Działacze bydgoskiego SLD zamieszani w sprawę niegospodarności w klubie sportowym Polonia. Jak wynika z ustaleń reportera RMF, członkom SLD miały zostać postawione zarzuty, ale śledztwo w tej sprawie wyhamowano.

REKLAMA

O niegospodarności w bydgoskiej Polonii zaczęto mówić tuż przed totalnym bankructwem klubu. Sprawa ujrzała światło dzienne, bo zmieniła się ekipa rządząca miastem. SLD przegrało wybory prezydenckie, a nowy włodarz miasta postanowił sprawdzić, jak gospodarzono w klubie miejskimi dotacjami.

Okazało się, że klub "przepuścił" kilkaset tysięcy złotych. Zawiadomiono prokuraturę. Śledztwem zajęli się policjanci z sekcji Przestępczości Gospodarczej Komendy Miejskiej w Bydgoszczy, jednej z najlepszej w kraju. Zaczęły się aresztowania, postawiono pierwsze zarzuty. Zatrzymań miało być więcej.

Komendant zdecydował jednak, żeby sprawę przekazać z dużej sekcji PG w komendzie miejskiej do niewielkiego wydziału komendy wojewódzkiej. Śledztwo, które do tego momentu toczyło się błyskawicznie, nagle ostro wyhamowało.

Komu nie pasowało śledztwo? Oprócz dawnych działaczy klubu, którzy przepuścili pieniądze z miejskich dotacji, niepokoić mogli się byli urzędnicy bydgoskiego ratusza.

Nadzór nad sportem i pieniędzmi z nim związanymi sprawowała wówczas wiceprezydent Elżbieta Krzyżanowska, dziś wiceprzewodnicząca rady miejskiej i działaczka SLD. Wiedziała, że klub - choć dostawał pieniądze na opłacenie prądu, wody i ogrzewania - nie regulował tych rachunków, a kasę przepuszczał.

Pisma w tej sprawie trafiały do ratusza, a pani wiceprezydent nie reagowała: To, co pan mówi to nieprawda. Po prostu nieprawda - mówiła reporterowi RMF pani przewodnicząca. Nie wyjaśniła jednak, w którym miejscu mijamy się z prawdą.

Ściskanie w żołądku mógł czuć także szef bydgoskiego oddziału Fortis Banku, działacz Polonii.
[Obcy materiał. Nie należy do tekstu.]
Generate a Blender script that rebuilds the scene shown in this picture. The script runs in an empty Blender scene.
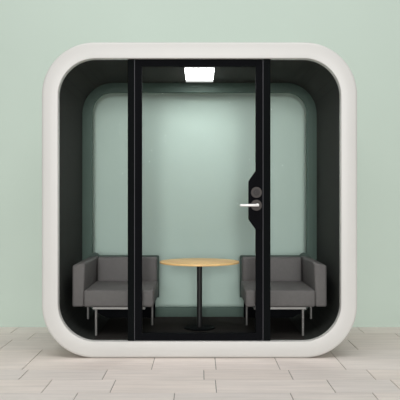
import bpy, bmesh, math, random
from mathutils import Vector, Matrix
random.seed(4)
C = bpy.context.scene.collection
K = 0.006984          # metres per pixel of the photograph at the pod's front face
D = 4.5               # camera to pod front
CZ = 158.3*K+.0012          # eye height = middle of the pod
def X(px, s=1.0): return (px-199.5)*K*s
def Z(py, s=1.0): return CZ-(py-200)*K*s
def Y(s): return (s-1)*D

# ---------------------------------------------------------------- materials
def srgb(r, g, b):
    f = lambda c: (c/255/12.92) if c/255 <= .04045 else ((c/255+.055)/1.055)**2.4
    return (f(r), f(g), f(b), 1)
def mat(name, col, rough=.5, metal=0, noise=None, bump=None, spec=.5, coat=0, emit=None, sheen=0):
    m = bpy.data.materials.new(name); m.use_nodes = True
    nt = m.node_tree; N = nt.nodes; L = nt.links; b = N['Principled BSDF']
    b.inputs['Base Color'].default_value = col
    b.inputs['Roughness'].default_value = rough
    b.inputs['Metallic'].default_value = metal
    b.inputs['Specular IOR Level'].default_value = spec
    b.inputs['Coat Weight'].default_value = coat
    b.inputs['Sheen Weight'].default_value = sheen
    tc = N.new('ShaderNodeTexCoord')
    if noise:
        sc, amt, stretch = noise
        mp = N.new('ShaderNodeMapping'); mp.inputs['Scale'].default_value = stretch
        nz = N.new('ShaderNodeTexNoise'); nz.inputs['Scale'].default_value = sc; nz.inputs['Detail'].default_value = 6
        rp = N.new('ShaderNodeValToRGB')
        rp.color_ramp.elements[0].position = .3; rp.color_ramp.elements[1].position = .7
        rp.color_ramp.elements[0].color = tuple(c*(1-amt) for c in col[:3])+(1,)
        rp.color_ramp.elements[1].color = tuple(min(1, c*(1+amt)) for c in col[:3])+(1,)
        L.new(tc.outputs['Object'], mp.inputs[0]); L.new(mp.outputs[0], nz.inputs[0])
        L.new(nz.outputs[0], rp.inputs[0]); L.new(rp.outputs[0], b.inputs['Base Color'])
    if bump:
        sc, st = bump
        nb = N.new('ShaderNodeTexNoise'); nb.inputs['Scale'].default_value = sc; nb.inputs['Detail'].default_value = 4
        bp = N.new('ShaderNodeBump'); bp.inputs['Strength'].default_value = st; bp.inputs['Distance'].default_value = .002
        L.new(tc.outputs['Object'], nb.inputs[0]); L.new(nb.outputs[0], bp.inputs['Height']); L.new(bp.outputs[0], b.inputs['Normal'])
    if emit:
        b.inputs['Emission Color'].default_value = emit[0]; b.inputs['Emission Strength'].default_value = emit[1]
    return m
def glass(name, tint, ior):
    m = bpy.data.materials.new(name); m.use_nodes = True
    nt = m.node_tree; N = nt.nodes; L = nt.links; N.remove(N['Principled BSDF'])
    t = N.new('ShaderNodeBsdfTransparent'); t.inputs[0].default_value = tint
    g = N.new('ShaderNodeBsdfGlossy'); g.inputs['Roughness'].default_value = .02
    f = N.new('ShaderNodeFresnel'); f.inputs['IOR'].default_value = ior
    mx = N.new('ShaderNodeMixShader')
    L.new(f.outputs[0], mx.inputs[0]); L.new(t.outputs[0], mx.inputs[1]); L.new(g.outputs[0], mx.inputs[2])
    L.new(mx.outputs[0], N['Material Output'].inputs[0])
    return m
M = {}
M['wall'] = mat('mint_paint', srgb(185, 199, 188), .85, noise=(.8, .025, (1, 1, 1)), bump=(60, .06), spec=.2)
M['white'] = mat('white_lacquer', srgb(204, 203, 199), .38, noise=(3, .01, (1, 1, 1)), spec=.4)
M['black'] = mat('black_aluminium', srgb(9, 10, 13), .7, noise=(8, .1, (1, 1, 1)), spec=.05)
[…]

Jeden z jego aresztowanych współpracowników zeznał, że wypełniał jego polecenia. Chodziło o nieprawidłowości w finansach sekcji piłkarskiej.

Zarzutów jednak nie postawiono, bo – jak wspominaliśmy - śledztwo przeniesiono do komendy wojewódzkiej, gdzie utknęło. Co ciekawe, zginęły tam koronne dowody w sprawie, które po publikacjach prasowych... nagle się odnalazły.

Nieco zdenerwowany prokurator Andrzej Łączkowski zapewnia, że śledztwo wciąż się toczy. Przyznaje jednak, że nie bez trudności: Wątki dotyczące niegospodarności, wyłudzeń na duże kwoty są aktualnie wyjaśniane. Jeszcze chyba trochę proces w tym zakresie potrwa.

Tymczasem w ubiegłym tygodniu z aresztu wyszedł jeden z podejrzanych w sprawie niegospodarności w klubie Polonia. Zwalniając go, sąd stwierdził, że nie ma już obawy, aby podejrzany przeszkadzał w śledztwie, bo cały materiał dowodowy został już zebrany.